_WHAT THE TASK ASKS_
Output solely the number of lines containing the string "runs".

_ENTRIES_
------------------------

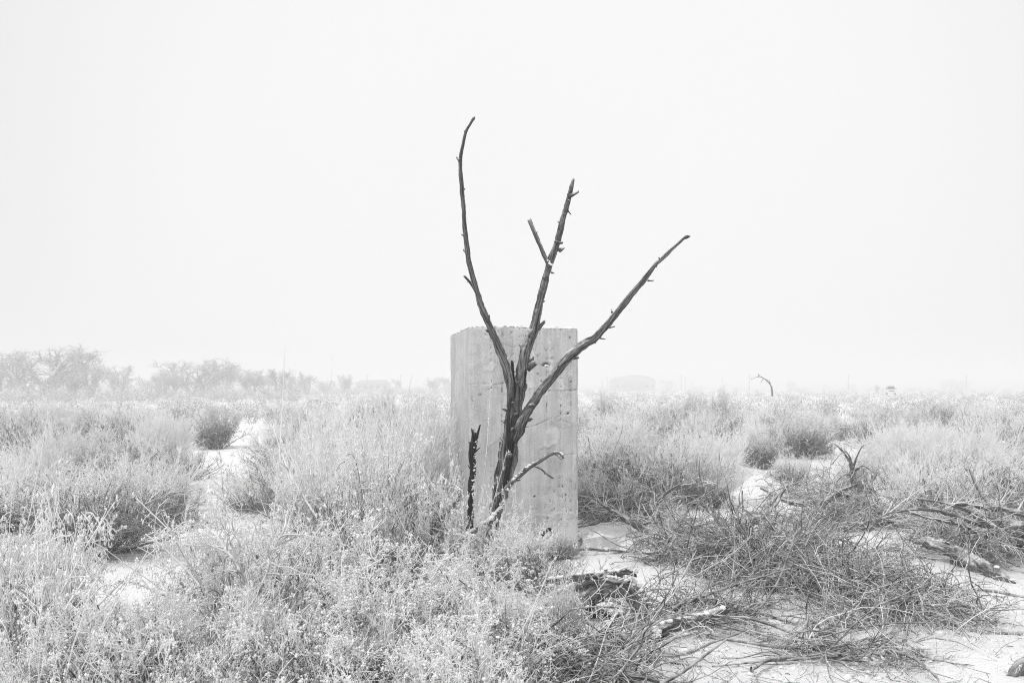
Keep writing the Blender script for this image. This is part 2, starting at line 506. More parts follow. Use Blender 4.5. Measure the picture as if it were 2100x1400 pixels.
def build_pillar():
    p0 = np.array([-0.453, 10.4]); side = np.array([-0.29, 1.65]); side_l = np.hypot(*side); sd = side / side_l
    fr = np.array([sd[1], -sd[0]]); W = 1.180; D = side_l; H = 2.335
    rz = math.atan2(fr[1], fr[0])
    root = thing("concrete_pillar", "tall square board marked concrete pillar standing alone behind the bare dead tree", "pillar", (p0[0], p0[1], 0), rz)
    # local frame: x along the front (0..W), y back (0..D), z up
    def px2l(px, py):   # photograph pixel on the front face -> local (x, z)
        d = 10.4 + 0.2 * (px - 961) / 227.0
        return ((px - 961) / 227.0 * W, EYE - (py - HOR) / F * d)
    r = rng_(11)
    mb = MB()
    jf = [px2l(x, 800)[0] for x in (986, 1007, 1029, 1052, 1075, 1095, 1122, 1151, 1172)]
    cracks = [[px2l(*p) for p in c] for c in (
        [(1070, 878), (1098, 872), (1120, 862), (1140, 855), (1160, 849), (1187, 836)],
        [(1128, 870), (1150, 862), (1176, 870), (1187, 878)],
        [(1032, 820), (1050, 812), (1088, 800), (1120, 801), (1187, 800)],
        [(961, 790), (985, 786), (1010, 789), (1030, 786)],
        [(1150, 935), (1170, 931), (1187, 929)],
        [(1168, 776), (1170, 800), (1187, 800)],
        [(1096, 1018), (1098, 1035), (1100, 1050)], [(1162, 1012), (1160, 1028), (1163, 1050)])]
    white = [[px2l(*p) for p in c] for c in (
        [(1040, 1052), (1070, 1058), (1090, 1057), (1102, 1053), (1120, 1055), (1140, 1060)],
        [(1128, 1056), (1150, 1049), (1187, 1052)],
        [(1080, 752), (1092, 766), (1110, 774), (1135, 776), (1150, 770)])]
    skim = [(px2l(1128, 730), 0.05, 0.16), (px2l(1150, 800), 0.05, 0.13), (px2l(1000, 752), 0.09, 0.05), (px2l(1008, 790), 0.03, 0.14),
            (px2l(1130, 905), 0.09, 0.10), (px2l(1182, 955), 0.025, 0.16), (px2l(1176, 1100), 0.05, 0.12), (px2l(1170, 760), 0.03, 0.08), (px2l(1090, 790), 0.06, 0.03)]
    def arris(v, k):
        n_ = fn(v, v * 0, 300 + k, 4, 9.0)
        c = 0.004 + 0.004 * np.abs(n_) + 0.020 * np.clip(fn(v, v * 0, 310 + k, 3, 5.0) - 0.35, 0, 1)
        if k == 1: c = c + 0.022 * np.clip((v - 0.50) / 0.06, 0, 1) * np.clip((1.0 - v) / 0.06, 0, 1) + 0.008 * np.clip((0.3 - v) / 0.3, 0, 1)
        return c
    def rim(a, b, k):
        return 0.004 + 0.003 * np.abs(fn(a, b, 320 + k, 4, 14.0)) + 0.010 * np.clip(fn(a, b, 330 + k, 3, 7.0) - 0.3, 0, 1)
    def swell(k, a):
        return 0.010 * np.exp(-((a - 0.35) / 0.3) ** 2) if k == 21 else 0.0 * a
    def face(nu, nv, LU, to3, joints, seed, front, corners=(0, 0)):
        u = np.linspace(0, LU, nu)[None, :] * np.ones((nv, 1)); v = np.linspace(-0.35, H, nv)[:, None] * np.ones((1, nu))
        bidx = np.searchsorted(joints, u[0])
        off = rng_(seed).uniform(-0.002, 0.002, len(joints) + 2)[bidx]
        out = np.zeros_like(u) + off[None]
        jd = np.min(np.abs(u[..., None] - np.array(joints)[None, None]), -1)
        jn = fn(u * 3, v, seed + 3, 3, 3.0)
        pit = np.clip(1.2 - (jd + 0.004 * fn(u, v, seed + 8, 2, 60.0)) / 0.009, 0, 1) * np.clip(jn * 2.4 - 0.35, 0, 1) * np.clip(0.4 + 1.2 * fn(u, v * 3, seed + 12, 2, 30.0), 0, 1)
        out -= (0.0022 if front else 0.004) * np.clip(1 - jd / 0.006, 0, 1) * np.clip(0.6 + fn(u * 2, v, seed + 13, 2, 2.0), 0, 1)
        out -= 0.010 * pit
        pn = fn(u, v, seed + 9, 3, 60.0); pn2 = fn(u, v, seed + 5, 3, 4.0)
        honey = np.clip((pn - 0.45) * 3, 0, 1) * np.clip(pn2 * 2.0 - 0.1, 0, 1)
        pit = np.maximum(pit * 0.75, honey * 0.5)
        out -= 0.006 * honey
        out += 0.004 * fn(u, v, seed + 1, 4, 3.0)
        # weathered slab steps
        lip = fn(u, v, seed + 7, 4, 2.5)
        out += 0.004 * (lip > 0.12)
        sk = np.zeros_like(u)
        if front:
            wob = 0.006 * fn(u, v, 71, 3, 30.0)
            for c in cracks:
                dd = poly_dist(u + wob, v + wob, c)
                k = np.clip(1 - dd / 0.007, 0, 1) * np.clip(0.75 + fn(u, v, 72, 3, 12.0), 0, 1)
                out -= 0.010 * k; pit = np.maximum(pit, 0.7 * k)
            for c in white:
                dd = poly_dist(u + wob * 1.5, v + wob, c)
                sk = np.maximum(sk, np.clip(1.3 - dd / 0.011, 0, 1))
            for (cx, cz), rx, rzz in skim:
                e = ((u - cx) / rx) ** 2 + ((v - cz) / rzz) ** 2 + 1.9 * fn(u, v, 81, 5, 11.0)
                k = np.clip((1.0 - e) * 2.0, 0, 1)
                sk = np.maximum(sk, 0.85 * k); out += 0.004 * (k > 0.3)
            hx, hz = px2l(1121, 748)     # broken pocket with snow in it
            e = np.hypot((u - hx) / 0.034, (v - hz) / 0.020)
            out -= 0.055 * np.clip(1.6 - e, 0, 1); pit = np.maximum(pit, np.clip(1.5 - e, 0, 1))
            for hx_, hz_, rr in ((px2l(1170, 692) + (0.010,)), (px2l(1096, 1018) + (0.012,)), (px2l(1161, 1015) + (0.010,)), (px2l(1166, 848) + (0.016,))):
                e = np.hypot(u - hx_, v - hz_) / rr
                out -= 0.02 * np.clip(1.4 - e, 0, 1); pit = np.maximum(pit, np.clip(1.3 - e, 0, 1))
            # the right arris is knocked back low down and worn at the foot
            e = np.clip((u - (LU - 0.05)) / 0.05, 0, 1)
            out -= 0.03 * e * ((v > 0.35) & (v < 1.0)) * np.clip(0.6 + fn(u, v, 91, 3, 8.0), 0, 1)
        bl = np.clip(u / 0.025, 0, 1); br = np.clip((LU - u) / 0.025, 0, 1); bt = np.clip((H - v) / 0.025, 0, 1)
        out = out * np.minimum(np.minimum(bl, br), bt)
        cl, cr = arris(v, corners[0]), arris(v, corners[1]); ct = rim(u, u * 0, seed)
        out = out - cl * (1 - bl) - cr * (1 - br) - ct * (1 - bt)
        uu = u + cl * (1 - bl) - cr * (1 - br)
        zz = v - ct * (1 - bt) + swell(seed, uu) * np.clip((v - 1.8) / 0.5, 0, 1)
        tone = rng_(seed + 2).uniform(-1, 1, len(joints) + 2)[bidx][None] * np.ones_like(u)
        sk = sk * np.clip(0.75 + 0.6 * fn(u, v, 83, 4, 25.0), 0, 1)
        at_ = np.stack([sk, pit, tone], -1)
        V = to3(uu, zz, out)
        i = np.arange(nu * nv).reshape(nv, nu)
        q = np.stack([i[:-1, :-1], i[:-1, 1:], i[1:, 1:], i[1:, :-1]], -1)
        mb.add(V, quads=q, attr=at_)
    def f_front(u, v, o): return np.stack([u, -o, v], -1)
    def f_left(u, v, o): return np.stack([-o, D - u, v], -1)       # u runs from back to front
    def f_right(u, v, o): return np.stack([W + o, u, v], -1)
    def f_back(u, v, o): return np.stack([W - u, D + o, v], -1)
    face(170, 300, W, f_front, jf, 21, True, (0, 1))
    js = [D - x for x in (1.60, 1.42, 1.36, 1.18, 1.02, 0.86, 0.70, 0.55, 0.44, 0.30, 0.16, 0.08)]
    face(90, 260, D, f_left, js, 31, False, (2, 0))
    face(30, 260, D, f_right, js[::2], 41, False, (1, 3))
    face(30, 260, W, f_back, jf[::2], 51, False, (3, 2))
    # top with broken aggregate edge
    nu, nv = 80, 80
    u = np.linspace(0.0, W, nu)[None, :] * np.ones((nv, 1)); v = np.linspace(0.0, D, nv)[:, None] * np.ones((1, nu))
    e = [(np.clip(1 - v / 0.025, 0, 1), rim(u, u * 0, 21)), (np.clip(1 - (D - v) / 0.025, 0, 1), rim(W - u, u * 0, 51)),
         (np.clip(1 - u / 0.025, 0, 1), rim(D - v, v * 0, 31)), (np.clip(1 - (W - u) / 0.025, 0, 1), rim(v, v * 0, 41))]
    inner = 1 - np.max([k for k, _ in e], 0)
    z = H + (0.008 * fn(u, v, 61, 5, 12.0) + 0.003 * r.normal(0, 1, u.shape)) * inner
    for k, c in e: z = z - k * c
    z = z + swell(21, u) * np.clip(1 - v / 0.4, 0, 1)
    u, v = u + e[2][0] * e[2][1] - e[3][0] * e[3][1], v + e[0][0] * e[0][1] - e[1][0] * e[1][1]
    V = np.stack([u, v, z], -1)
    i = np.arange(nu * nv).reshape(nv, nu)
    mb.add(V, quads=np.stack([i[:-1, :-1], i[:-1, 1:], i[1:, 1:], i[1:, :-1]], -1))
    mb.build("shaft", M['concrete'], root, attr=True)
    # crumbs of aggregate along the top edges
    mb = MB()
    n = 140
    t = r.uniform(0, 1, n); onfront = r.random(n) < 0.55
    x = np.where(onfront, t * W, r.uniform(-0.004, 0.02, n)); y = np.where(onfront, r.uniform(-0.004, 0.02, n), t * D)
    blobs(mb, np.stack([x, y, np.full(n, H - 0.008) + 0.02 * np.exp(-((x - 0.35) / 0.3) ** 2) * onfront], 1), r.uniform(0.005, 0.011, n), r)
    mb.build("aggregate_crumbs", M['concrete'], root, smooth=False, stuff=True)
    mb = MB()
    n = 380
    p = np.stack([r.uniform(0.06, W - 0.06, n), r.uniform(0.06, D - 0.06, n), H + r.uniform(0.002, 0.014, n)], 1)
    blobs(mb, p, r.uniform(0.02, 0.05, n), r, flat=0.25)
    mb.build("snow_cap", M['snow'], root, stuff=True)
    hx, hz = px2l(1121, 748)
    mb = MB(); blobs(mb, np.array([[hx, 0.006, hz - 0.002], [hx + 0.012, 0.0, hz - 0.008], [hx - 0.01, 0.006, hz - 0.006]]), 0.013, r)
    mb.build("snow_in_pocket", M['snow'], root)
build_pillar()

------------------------

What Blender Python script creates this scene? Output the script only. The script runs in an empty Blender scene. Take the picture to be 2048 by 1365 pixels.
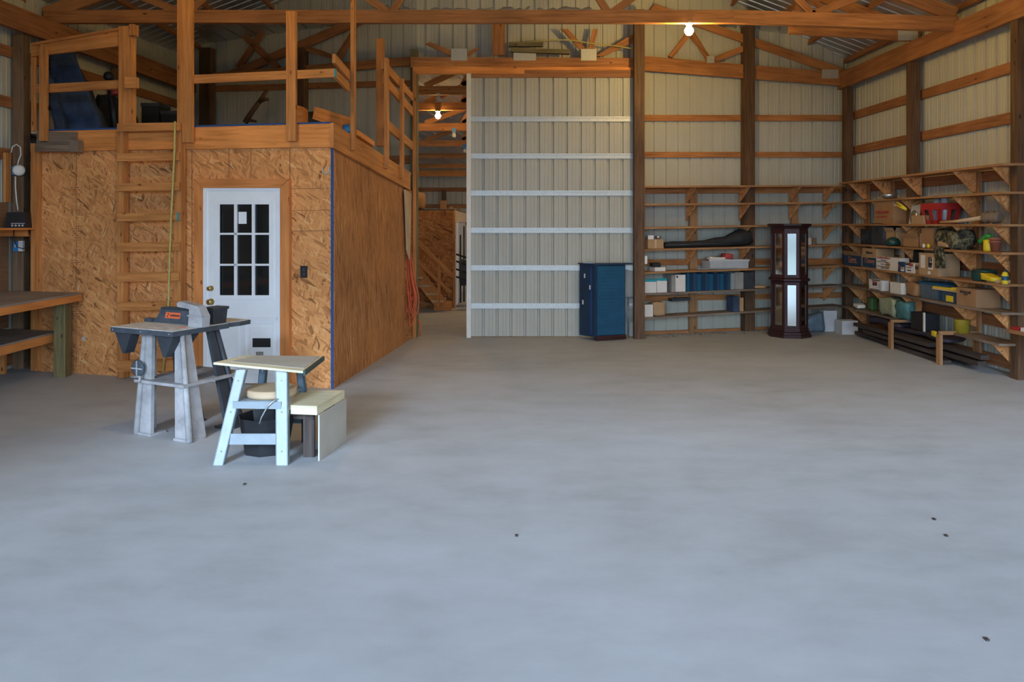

------------------------

_WORKED ANSWER_
2